April is Poetry Month 2014: Kumin's "The Brown Mountain"


Maxine Kumin
This past year, we have lost fine poets that I grew up reading. Seamus Heaney, Derek Walcott and Maxine Kumin all made nature their poetic home and the source of their word-hoards.  Each was from a different home ecosystem and thus utilized different language and imagery. Yet their subject matter carried in common the themes of beauty, death, love, and life with others that great lyric poetry entails. Walcott’s high-flown eloquence, Heaney’s stubborn earthiness, Kumin’s plain speech; all are worth reading and savoring.

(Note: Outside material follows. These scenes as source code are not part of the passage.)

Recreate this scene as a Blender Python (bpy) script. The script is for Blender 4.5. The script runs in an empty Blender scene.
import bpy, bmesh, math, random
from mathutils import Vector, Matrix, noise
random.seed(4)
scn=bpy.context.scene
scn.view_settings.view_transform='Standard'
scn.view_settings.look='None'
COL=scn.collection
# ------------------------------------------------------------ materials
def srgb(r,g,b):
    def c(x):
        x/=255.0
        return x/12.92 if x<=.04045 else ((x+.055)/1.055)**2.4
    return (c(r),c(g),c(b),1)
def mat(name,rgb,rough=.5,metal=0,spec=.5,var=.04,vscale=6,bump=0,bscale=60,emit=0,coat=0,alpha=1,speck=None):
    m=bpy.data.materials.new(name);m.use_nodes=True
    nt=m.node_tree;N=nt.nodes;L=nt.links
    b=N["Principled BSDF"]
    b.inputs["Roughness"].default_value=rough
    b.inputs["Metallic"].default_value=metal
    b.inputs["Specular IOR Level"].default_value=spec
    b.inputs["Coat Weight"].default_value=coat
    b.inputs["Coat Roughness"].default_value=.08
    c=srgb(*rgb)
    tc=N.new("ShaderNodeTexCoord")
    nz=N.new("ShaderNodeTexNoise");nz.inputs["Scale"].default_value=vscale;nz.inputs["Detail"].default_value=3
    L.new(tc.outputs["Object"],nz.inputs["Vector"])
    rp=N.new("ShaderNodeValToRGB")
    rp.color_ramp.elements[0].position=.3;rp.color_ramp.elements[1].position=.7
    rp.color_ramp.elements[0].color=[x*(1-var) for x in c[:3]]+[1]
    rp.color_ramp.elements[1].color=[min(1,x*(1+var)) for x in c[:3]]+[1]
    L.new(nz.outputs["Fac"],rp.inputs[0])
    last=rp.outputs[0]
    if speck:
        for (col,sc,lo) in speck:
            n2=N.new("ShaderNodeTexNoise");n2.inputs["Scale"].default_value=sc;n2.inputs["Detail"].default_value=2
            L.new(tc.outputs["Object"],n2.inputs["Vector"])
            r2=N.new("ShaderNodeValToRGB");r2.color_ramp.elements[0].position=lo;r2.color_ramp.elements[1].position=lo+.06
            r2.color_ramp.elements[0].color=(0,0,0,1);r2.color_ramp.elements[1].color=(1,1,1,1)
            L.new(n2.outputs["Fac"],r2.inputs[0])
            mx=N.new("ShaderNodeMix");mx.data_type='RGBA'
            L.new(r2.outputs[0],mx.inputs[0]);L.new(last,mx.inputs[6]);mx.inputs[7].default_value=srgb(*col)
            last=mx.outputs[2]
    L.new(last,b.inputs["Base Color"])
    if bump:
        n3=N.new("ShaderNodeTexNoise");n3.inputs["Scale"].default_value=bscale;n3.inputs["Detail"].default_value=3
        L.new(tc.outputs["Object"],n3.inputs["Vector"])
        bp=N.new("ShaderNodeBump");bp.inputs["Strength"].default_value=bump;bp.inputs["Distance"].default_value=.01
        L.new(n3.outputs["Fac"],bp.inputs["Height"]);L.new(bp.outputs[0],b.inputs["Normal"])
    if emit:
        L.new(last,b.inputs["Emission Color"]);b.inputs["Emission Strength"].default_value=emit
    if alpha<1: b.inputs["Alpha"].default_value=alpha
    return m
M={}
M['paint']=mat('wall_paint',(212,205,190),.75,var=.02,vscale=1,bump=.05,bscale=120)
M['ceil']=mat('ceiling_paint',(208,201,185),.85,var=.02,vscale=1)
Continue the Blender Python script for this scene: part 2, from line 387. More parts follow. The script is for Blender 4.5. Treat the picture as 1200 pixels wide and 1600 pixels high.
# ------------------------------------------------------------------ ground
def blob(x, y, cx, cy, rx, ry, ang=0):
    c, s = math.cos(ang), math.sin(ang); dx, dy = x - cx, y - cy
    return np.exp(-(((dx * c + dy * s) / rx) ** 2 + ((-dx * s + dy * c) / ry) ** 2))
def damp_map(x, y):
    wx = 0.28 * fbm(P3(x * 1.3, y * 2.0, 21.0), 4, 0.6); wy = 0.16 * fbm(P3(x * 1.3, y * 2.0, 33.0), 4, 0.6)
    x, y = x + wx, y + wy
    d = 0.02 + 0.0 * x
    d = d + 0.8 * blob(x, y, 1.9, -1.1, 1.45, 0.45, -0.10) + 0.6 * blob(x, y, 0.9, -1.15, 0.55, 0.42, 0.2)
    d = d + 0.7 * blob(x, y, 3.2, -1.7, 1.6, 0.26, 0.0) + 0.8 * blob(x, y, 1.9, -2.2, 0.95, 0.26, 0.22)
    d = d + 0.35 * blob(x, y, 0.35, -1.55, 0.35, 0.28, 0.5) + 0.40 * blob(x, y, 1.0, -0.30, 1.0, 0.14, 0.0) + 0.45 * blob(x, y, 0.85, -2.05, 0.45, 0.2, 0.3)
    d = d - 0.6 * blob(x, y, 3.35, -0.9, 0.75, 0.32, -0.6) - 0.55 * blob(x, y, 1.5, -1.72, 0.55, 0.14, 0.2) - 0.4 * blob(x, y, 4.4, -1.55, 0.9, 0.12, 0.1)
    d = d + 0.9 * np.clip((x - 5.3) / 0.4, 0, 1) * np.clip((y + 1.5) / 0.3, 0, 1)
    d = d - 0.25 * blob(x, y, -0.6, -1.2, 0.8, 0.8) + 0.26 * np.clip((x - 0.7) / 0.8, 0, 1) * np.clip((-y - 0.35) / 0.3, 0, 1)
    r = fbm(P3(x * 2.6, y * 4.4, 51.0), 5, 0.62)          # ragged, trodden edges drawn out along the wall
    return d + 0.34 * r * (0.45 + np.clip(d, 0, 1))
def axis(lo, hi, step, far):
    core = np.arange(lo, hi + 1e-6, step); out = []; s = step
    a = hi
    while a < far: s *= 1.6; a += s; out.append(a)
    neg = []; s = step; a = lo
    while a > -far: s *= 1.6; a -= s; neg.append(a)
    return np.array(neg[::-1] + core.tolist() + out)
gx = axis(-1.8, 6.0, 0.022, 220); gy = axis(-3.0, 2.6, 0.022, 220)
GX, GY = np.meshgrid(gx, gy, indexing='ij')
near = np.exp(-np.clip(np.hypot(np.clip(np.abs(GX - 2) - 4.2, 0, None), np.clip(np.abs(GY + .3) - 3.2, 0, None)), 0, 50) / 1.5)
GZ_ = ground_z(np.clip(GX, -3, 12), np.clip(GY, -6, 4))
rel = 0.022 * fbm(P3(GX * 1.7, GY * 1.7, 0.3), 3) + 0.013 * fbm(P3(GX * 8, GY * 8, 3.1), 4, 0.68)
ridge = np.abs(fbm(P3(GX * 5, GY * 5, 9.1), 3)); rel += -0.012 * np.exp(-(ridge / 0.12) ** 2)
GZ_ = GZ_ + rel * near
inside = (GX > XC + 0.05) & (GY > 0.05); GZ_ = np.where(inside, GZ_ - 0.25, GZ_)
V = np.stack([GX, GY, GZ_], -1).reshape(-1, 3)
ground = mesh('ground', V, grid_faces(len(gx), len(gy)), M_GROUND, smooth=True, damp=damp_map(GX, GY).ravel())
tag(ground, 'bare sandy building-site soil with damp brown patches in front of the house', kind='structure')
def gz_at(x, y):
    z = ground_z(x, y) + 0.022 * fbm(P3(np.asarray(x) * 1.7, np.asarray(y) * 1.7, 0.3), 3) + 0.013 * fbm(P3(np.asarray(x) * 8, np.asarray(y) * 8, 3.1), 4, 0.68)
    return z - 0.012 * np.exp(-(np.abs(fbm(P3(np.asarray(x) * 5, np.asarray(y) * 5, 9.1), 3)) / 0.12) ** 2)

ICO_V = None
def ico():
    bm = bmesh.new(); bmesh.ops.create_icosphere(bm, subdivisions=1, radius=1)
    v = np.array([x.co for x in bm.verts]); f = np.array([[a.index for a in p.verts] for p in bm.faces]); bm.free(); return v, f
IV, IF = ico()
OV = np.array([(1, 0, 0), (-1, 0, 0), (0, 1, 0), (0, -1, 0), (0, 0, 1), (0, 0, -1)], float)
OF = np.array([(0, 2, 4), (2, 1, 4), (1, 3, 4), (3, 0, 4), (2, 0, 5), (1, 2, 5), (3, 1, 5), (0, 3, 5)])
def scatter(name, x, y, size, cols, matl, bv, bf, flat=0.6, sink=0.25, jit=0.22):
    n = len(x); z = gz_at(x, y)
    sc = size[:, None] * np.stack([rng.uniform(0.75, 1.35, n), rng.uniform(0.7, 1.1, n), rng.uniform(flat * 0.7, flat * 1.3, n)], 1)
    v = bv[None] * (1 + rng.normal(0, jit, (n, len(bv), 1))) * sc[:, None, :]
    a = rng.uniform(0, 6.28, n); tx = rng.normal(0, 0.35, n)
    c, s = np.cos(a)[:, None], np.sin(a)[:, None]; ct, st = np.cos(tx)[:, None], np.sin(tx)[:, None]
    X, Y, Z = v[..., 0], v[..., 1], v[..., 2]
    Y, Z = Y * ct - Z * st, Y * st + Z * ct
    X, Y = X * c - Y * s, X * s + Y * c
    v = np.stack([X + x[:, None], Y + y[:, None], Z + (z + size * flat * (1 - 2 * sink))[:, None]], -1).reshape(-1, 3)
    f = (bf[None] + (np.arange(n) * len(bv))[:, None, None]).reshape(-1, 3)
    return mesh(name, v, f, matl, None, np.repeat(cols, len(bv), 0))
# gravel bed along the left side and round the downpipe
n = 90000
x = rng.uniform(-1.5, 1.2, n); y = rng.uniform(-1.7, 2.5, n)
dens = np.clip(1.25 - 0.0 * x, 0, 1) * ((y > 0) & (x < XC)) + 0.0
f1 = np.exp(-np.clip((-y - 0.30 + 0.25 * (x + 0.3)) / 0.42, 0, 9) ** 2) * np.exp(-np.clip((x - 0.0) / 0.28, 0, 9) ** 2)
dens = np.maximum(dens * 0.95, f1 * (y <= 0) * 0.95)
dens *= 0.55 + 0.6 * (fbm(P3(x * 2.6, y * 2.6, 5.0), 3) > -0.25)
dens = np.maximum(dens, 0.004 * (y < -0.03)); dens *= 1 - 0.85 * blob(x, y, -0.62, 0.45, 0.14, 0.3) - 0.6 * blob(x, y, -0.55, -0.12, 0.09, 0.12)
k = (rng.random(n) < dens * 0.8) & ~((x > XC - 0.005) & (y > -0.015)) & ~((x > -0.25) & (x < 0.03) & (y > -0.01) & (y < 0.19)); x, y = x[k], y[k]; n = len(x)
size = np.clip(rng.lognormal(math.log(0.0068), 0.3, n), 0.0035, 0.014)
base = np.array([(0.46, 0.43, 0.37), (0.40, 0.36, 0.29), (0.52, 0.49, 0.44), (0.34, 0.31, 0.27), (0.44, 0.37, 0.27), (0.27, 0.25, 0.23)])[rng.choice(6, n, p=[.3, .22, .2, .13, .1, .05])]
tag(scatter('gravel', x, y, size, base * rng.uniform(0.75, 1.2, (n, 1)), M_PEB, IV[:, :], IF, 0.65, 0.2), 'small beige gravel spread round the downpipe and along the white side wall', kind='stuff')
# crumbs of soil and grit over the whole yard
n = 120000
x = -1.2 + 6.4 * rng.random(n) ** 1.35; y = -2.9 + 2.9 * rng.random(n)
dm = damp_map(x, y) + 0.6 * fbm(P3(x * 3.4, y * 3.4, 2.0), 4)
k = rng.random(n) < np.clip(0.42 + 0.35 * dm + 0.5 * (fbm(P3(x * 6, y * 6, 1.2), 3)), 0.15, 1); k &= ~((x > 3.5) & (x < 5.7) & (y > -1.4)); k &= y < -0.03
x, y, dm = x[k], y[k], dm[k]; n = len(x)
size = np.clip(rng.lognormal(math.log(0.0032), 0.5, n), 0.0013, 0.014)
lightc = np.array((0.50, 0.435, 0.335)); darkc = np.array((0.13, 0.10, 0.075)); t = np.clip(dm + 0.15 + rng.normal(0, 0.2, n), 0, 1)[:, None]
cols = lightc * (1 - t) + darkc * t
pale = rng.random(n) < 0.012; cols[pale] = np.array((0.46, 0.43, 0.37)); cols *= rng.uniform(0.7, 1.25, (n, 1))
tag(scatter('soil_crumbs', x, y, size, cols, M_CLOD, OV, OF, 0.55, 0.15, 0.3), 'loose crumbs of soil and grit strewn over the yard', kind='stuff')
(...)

Just recently I was out in the backyard stirring my still-frozen compost heap, muttering incantations--imprecations--under my breath as I endeavored to wake it up for spring.  Maxine Kumin lived on a horse farm, and her compost heap was of another order entirely. For Poetry Month this year I present her meditation on compost.

The Brown Mountain

What dies out of us and our creatures,
out of our fields and gardens,
comes slowly back to improve us:
the entire mat of nasturtiums
after frost has blackened them,
sunflower heads the birds have picked clean, the still
sticky stalks of milkweed
torn from the pasture, coffee grounds,
eggshells, moldy potatoes,
the tough little trees that once 
were crowded with brussels sprouts,
tomatoes cat-faced or bitten into
by inquisitive chipmunks,
gargantuan cucumbers gone soft
from repose. Not the corn stalks and shucks,
not windfall apples. These
are sanctified by the horses.
The lettuces are revised
as rabbit pellets, holy with nitrogen.
Whatever fodder is offered the sheep
comes back to us as raisins
of useful dung.

Compost is our future.
The turgid brown mountain
steams, releasing
the devil's own methane vapor,
cooking our castoffs so that from
our spatterings and embarrassments--
cat vomit, macerated mice,
rotten squash, burst berries,
a mare's placenta, failed melons,
dog hair, hoof parings--arises
a rapture of blackest humus.
Dirt to top-dress, dig in. Dirt fit
for the gardens of commoner and king.